ECLI:NL:CRVB:2007:BB3183
Centrale Raad van Beroep
- Hoger beroep
- T.L. de Vries
- H.J. Simon
- L.H. Waller
- Rechtspraak.nl
Weigering van kinderbijslag op basis van onvoldoende bijdrage in levensonderhoud
In deze zaak heeft de Centrale Raad van Beroep op 23 augustus 2007 uitspraak gedaan in het hoger beroep van appellant tegen de beslissing van de rechtbank ’s-Gravenhage. De zaak betreft de weigering van de Sociale verzekeringsbank (Svb) om kinderbijslag toe te kennen aan appellant voor het eerste kwartaal van 2004. Appellant had niet kunnen aantonen dat zijn financiële bijdrage aan het levensonderhoud van zijn in Egypte verblijvende kinderen toereikend was. De Svb had appellant eerder geïnformeerd over de voorwaarden voor het ontvangen van kinderbijslag, waaronder het vereiste bedrag van € 386,- per kind per kwartaal. Appellant had weliswaar een bedrag van € 730,50 overgemaakt aan zijn echtgenote, maar dit bedrag voldeed niet aan de voorwaarden die gesteld waren in de Algemene Kinderbijslagwet (AKW).

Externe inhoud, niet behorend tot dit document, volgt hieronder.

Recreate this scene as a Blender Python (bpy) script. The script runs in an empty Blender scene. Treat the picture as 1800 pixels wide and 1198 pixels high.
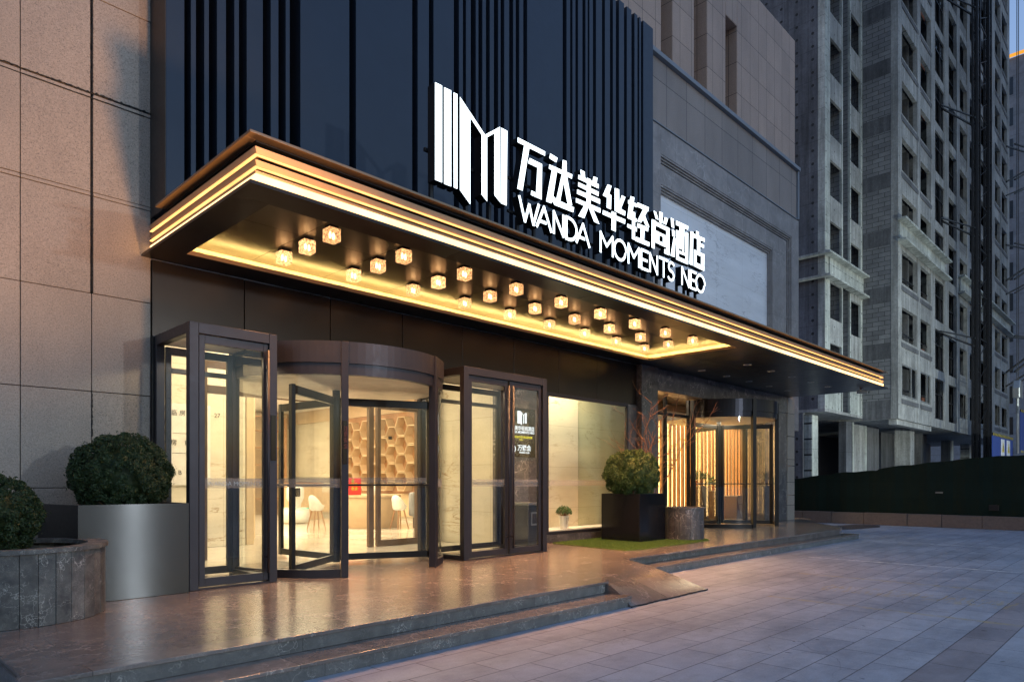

De rechtbank had het beroep van appellant ongegrond verklaard, waarbij werd overwogen dat er geen sprake was van een toezegging van de Svb dat het overgemaakte bedrag voldoende zou zijn voor de aanspraak op kinderbijslag. In hoger beroep voerde appellant aan dat de rechtbank het beroep op het vertrouwensbeginsel nader had moeten onderzoeken, omdat de Svb impliciet zou hebben erkend dat er een toezegging was gedaan. De Raad overwoog echter dat er geen bewijs was dat de Svb enige verwachting had gewekt bij appellant over zijn aanspraak op kinderbijslag.
De Raad bevestigde de uitspraak van de rechtbank en oordeelde dat het hoger beroep niet kon slagen. Tevens werd er geen aanleiding gezien om proceskosten te vergoeden. De uitspraak werd gedaan in aanwezigheid van de griffier, A.H. Polderman-Eelderink, en is openbaar uitgesproken op dezelfde datum.